Lo vi por primera vez en el Tibidav, cuando mis veintitantos años se desfloraron en un cabaret de la calle Corrientes, después de hacer la primaria y la secundaria en los cafetines humosos y tumultuosos de extramuros. Fue cuando alguien que compartía conmigo una copa de Sello Verde con agua y hielo y en mesa de pista me dijo al oído: “¿Lo ves? Ese es Homero, ese con pinta de poeta, con cabeza de poeta…” A veces, cuando repaso un tiempo que me duele hondo, me pregunto por qué no me atreví a abordarlo a Homero, a cambiar toda esa admiración por una amistad más estrecha, más de carne y admiración por una amistad más estrecha, más de carne y hueso… Quizás un exceso de pudor quizás un exceso de timidez, quizás un exceso de todo, menos de atrevimiento. Y así se me fue el tiempo hasta que de Homero solo me llevé recuerdos, encuentros casuales, canciones, versos, historias, lugares, esquinas, confidencias de esos biógrafos callejeros de su Pompeya de los atardeceres, de la esquina de San Juan y Boedo y, al cabo, apenas si me transformé en un millonario albacea testamentario de ese melancólico amante del adiós…
Cuantas veces me pregunté si Homero no era como el arquetipo de nuestras enfermizas melancolías, esas que nos obligan a mirar hacia atrás, a llorar las cosas perdidas, a sumergirnos en el desmayado paisaje de la evocación. Homero, chango en su Añatuya natal, acunad en el sosiego de las siestas del calor que agobia, formado en las costumbres plácidamente pueblerinas, canturreando chacareras con esa fonética tan “seosa” de los santiagueños.

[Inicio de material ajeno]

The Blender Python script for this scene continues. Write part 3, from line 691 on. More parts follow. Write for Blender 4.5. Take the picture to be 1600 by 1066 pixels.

Después ese brusco trasplante a los arrabales de Pompeya con sus atardeceres quietos, con las cercas perfumadas de glicinas, con las parejas de enamorados que andan los crepúsculos de la marcha lenta y el lenguaje de las miradas, con el almacén, las chatas, el corralón. ¿Es que el tango, la poesía popular puso llevarse para siempre a ese vigoroso luchados de FORJA; ese defensor de las cuestiones populares de la identidad del país, de la nacionalidad…? Ese compañero encendido de Jauretche que salía a la calle a fritar sus ideales, ese hombre de Leandro Alem, como canta en su milonga, que después se sintió más pueblo en su conversión al peronismo, febril trabajador del cine, del teatro, ¿Cómo pudo sucumbir al sortilegio de las musas de la poesía y de la música populares? ¿A tanto llegó el hechizo de ese mundo turbador de la noche, en medio de esos eternos transeúntes de la nostalgia, de esos desconsolados habitantes de la ignota comarca que solo admite a los tristes, a los miembros de esa logia que frecuentan los teatros desiertos, la penumbra que protege, las sombras que liberan de tanto adiós, de tanta despedida, que concluyó por ser peatón de esa otra vida que no exige, que no condiciona, que deja vivir evocando, nada más que evocando…?
Una vez, en ese vicio de borronear cuartillas, imaginé una intención de juicio a Homero, un juicio histórico, pero con un abogado defensor que rebatiera el alegato acusador del fiscal antipoeta, antimelancólico, antisoñador, antitango…Y como testigos de cargo les di el soplo de la vida a todo ese mundo que rodeó a Homero, a los objetos, a los seres humanos para que presenten sus testimonios cargados de reproche. No, nunca se detuvo a amarme, declaró Juana La Rubia con dolorida irritación; me contempló desde lejos y se dejó llevar por el olvido.
Tal como ocurrió con aquella René que esperaba en las piedras de Constitución el coche que se fue camino al tiempo olvidado. También Malena que lo acusó de ese frio del último encuentro.
Y la puerta que nunca se abrirá para su paso, y ese piano que nunca más sonará aquella misma dolorida melodía, todo eso que guarda el eco del eco de aquellas voces de las que Homero huyó al cabo, siempre huyendo, siempre leyendo cartas escritas con pulso febril, pero irremediablemente amarillentas. Es un enfermo de olvido, aullaban todos los acusadores; no sabe amar, gritaba toda la corte de fiscales con los labios apretados y el índice acusador; no lucha por el mañana, no cree, no construye. Pero lo amé, lloró Juana La Rubia; yo también lo amé, gritó René; yo también, se lamentó aquella Ninguna de aquel cuarto donde quedo solo el eco del eco de su voz….
En aquel juicio que urdí en mi imaginación, al cabo se escuchó la voz grave del anciano juez pronunciando el veredicto…”En nombre del Amor lo declaró inocente. Existe una especie de Homeros que huyen antes de que el amor envejezca Son enfermos del adiós. Las calles y la luna suburbana/ y mi amor en tu ventana/ todo ha muerto, ya lo sé…” Así concluyó la sentencia.